| COLLECTED MATERIAL |
================
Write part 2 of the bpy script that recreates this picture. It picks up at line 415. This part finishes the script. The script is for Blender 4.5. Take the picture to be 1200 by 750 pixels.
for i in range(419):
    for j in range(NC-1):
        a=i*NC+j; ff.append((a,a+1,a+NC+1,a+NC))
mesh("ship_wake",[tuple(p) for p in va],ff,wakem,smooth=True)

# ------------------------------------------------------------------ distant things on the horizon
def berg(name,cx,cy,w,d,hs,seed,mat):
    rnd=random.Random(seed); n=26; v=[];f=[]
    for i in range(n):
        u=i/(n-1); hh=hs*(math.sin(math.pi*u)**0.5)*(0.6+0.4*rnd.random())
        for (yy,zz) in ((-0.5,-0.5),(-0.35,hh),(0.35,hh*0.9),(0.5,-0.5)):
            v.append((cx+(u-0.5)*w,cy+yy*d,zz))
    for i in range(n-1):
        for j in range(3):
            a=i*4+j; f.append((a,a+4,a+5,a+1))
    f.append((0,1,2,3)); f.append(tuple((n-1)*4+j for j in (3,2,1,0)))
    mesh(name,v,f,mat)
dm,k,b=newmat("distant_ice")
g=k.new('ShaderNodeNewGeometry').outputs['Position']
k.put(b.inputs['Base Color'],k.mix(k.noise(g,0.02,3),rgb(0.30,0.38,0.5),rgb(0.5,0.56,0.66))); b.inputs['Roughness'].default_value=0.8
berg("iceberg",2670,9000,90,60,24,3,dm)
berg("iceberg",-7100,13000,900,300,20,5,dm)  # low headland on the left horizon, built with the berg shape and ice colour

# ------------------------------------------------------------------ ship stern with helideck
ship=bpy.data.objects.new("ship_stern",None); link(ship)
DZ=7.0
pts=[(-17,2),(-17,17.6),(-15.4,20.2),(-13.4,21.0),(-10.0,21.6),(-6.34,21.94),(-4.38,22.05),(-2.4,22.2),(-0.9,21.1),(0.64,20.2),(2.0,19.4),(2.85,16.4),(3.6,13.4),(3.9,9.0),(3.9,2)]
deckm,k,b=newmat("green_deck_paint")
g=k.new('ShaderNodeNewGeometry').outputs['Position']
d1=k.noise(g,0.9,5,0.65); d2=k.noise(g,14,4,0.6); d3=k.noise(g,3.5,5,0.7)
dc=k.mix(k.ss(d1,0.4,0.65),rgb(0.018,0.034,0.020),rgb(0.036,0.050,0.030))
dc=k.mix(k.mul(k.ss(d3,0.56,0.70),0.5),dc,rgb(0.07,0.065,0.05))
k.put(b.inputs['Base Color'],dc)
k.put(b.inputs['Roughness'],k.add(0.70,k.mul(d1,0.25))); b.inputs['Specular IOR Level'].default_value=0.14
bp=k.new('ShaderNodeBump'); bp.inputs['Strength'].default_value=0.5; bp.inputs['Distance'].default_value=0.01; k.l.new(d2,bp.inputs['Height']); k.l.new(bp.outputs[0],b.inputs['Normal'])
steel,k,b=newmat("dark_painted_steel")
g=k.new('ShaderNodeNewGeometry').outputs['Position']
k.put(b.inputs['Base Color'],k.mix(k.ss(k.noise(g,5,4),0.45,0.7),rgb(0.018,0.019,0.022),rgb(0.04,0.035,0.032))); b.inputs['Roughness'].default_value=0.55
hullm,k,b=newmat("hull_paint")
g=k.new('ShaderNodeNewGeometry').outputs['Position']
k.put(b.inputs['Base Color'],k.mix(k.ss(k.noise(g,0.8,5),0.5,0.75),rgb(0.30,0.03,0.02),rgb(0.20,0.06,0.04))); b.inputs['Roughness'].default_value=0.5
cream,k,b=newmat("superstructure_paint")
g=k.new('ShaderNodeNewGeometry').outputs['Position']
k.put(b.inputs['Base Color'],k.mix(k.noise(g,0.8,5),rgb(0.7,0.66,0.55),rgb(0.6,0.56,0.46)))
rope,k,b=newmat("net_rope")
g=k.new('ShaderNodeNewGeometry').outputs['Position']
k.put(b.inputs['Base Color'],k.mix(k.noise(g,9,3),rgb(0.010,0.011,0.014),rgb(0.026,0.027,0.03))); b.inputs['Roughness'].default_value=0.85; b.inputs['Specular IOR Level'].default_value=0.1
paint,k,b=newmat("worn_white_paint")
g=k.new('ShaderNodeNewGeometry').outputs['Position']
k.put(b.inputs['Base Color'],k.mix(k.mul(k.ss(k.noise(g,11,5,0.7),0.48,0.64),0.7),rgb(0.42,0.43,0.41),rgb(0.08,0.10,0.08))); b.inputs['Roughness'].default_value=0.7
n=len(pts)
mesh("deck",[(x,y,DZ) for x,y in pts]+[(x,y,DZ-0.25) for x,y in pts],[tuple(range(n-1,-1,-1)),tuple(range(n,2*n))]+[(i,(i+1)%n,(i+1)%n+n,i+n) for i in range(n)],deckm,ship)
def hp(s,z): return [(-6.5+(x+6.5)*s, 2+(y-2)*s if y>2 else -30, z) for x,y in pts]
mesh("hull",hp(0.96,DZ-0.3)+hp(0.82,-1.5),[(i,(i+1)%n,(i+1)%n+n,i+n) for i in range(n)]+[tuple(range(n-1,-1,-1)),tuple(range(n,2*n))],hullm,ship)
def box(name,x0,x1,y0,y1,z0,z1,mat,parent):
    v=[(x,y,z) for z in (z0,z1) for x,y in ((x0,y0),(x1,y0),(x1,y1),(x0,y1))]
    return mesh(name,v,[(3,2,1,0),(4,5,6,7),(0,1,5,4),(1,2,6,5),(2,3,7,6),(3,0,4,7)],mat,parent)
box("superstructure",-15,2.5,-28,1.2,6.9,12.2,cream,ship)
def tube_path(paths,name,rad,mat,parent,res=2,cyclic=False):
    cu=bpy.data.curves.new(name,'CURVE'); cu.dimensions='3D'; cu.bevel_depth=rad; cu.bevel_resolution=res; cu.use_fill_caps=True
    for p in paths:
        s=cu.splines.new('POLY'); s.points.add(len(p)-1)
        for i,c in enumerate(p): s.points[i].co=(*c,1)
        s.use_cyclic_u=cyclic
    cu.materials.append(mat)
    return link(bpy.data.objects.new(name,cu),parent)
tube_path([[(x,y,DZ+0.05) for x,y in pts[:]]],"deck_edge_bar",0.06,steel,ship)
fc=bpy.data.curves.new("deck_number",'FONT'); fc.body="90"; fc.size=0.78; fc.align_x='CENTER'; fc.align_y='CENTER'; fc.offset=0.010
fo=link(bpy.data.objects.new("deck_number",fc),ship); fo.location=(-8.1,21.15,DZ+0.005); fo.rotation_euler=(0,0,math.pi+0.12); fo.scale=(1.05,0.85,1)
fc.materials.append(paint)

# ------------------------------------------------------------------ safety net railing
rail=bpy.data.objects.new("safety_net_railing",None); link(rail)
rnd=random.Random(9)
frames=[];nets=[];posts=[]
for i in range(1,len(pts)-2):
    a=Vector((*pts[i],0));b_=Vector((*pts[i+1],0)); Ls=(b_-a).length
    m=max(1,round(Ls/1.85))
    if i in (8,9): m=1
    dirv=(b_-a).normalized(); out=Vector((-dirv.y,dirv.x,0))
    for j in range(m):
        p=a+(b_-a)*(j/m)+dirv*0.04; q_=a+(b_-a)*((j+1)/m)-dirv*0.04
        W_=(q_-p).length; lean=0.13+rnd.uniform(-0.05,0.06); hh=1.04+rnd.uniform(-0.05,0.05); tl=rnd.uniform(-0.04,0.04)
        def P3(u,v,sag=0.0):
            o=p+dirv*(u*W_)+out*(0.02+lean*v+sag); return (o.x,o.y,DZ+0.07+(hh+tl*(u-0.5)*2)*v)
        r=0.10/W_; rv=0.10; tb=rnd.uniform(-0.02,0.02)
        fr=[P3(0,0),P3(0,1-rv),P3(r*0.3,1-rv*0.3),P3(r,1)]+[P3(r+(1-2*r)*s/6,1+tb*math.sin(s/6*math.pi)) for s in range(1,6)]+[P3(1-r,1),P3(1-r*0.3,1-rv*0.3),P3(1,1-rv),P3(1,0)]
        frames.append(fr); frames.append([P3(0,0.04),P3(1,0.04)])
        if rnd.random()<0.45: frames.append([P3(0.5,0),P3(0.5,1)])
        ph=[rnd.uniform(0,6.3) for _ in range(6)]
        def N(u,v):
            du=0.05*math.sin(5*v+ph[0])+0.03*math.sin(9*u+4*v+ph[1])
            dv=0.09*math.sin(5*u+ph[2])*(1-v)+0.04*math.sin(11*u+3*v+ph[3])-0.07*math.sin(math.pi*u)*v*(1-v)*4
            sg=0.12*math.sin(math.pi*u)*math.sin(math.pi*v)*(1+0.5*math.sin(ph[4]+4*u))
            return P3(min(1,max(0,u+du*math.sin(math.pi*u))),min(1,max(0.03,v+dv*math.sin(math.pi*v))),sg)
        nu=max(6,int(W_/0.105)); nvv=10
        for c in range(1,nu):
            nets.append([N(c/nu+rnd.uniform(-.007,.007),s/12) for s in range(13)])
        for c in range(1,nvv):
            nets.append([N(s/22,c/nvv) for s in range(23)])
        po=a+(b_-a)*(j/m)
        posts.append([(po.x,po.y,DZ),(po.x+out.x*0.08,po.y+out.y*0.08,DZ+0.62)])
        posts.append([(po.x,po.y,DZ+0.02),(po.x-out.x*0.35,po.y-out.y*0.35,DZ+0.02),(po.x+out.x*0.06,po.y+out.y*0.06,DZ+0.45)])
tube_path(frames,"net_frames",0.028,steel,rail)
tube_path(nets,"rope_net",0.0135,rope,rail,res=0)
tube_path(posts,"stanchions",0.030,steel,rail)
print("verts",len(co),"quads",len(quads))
================
| AIM OF THE TASK |
Please print the material above exactly as it appears, from its first line through the line containing "p in va],ff,wakem,smooth=True)", inclusive, and stop there.

| SOLVED PROBLEM |
Write part 2 of the bpy script that recreates this picture. It picks up at line 415. This part finishes the script. The script is for Blender 4.5. Take the picture to be 1200 by 750 pixels.
for i in range(419):
    for j in range(NC-1):
        a=i*NC+j; ff.append((a,a+1,a+NC+1,a+NC))
mesh("ship_wake",[tuple(p) for p in va],ff,wakem,smooth=True)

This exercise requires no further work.